The larger question, then, and the one that represents the truest form of the debate, is what we believe the minimal level of opportunity should be, for even the worst-off Americans. Does even the worst-off child have the right to meals? The right to school? The right to a warm place of their own to sleep, and do homework, and play? If they have a cavity, ought we establish a right for them to get it filled, or are they out of luck? We drone on about the sanctity of life; well, here are lives. Are they sacred? How sacred?
Will questions why no one is truly questioning the notion of redistributionist government (because he is a cranky, insincere old fart, he hypothesizes it is because liberals can't defend it and so don't try. And no, drawing a diagram of the logic involved here will not help).
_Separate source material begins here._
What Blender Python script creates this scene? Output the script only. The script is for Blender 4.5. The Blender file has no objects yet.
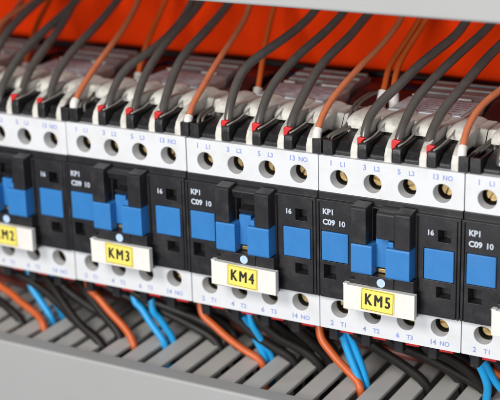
import bpy, bmesh, math, random
from mathutils import Vector, Matrix, noise
random.seed(7)
S = 0.001                       # drawn in millimetres: x right, y up, z towards the viewer
def V(x, y, z): return Vector((x*S, -z*S, y*S))
scn = bpy.context.scene
C = scn.collection

# ------------------------------------------------------------ materials
def mat(name, col, rough=.45, metal=0, var=.06, scale=220, bump=.0, bscale=1500, spec=.5, coat=0, dirt=None, dirt_amt=.0):
    m = bpy.data.materials.new(name); m.use_nodes = True
    n = m.node_tree.nodes; l = m.node_tree.links
    b = n['Principled BSDF']
    b.inputs['Roughness'].default_value = rough; b.inputs['Metallic'].default_value = metal
    b.inputs['Specular IOR Level'].default_value = spec
    b.inputs['Coat Weight'].default_value = coat
    tc = n.new('ShaderNodeTexCoord')
    ns = n.new('ShaderNodeTexNoise'); ns.inputs['Scale'].default_value = scale; ns.inputs['Detail'].default_value = 5
    l.new(tc.outputs['Object'], ns.inputs['Vector'])
    mx = n.new('ShaderNodeMix'); mx.data_type = 'RGBA'
    mx.inputs['A'].default_value = (*[max(0, c*(1-var)) for c in col], 1)
    mx.inputs['B'].default_value = (*[min(1, c*(1+var)) for c in col], 1)
    l.new(ns.outputs['Fac'], mx.inputs['Factor'])
    out = mx.outputs['Result']
    if dirt:
        n2 = n.new('ShaderNodeTexNoise'); n2.inputs['Scale'].default_value = scale*.6; n2.inputs['Detail'].default_value = 8
        n2.inputs['Roughness'].default_value = .7
        l.new(tc.outputs['Object'], n2.inputs['Vector'])
        rp = n.new('ShaderNodeMapRange'); rp.inputs['From Min'].default_value = .5; rp.inputs['From Max'].default_value = .78
        rp.inputs['To Max'].default_value = dirt_amt
        l.new(n2.outputs['Fac'], rp.inputs['Value'])
        m2 = n.new('ShaderNodeMix'); m2.data_type = 'RGBA'; m2.inputs['B'].default_value = (*dirt, 1)
        l.new(rp.outputs['Result'], m2.inputs['Factor']); l.new(out, m2.inputs['A']); out = m2.outputs['Result']
    l.new(out, b.inputs['Base Color'])
    rr = n.new('ShaderNodeMapRange'); rr.inputs['To Min'].default_value = max(0, rough-.08); rr.inputs['To Max'].default_value = min(1, rough+.1)
    l.new(ns.outputs['Fac'], rr.inputs['Value']); l.new(rr.outputs['Result'], b.inputs['Roughness'])
    if bump:
        nb = n.new('ShaderNodeTexNoise'); nb.inputs['Scale'].default_value = bscale; nb.inputs['Detail'].default_value = 4
        l.new(tc.outputs['Object'], nb.inputs['Vector'])
        bp = n.new('ShaderNodeBump'); bp.inputs['Strength'].default_value = bump; bp.inputs['Distance'].default_value = .0002
        l.new(nb.outputs['Fac'], bp.inputs['Height']); l.new(bp.outputs['Normal'], b.inputs['Normal'])
    return m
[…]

The true reason is because all of civilized society has accepted that we will not simply let poor individuals die on our streets, not because it is "unaesthetic," as Will supposes, but because most of us are not fucking monsters. We accept as moral duty that we will provide some minimal level of human rights, and of shared support and opportunity, even if it costs each of us a bit of hard cash to do it. All of us, aside from the usual cadre of cranks that every generation is saddled with, have accepted these as self-evident truths. The only discussion—the only discussion—is how much support to give. Some assert religious reasons for assisting the poor; others assert purely secular ones. Economic cases can be made as to how much profit society can gain from enabling its least fortunate members. The doctrine of moral hazard is used to oppose benefits that seem too generous. Conservative, liberal, and moderate, secular and religious, the strictly rational and the shamelessly irrational alike; the entire debate centers upon that one central spot of ground, on the notion of fairness, and equality, and rights, and obligations towards our our fellow man. The rest is bunk.
That is not to say, of course, that the public debate truly is waged there. As both Romney and Will so inelegantly demonstrate, the most fiery rhetoric usually dodges that central point rather completely. Will baldly states in his closing paragraph that "[p]eople are less dissatisfied by what they lack than by what others have. And when government engages in redistribution in order to maximize the happiness of citizens who become more envious as they become more comfortable, government becomes increasingly frenzied and futile," thus dispensing with all notions of human rights and dignities in favor of his the poor are just envious argument. Romney would call Jesus himself a communist, rather than engage on the central question of whether or not we are adequately caring for our most downtrodden citizens, and whether or not we have done better in the past or worst, and whether other countries do better or worse, and why that might be.
So there those three stories sit on my computer desktop, all of which were written in the span of a few January days. A story about the damn redistributionists; a story about how America measurably fails its poor; a concrete case around which to question ourselves on what, as a society, we believe equal opportunity to mean. Someday I still intend to write an essay about that. It seems like there is a larger point that can be gleaned from the comparison, but I am still not satisfied I can do it justice.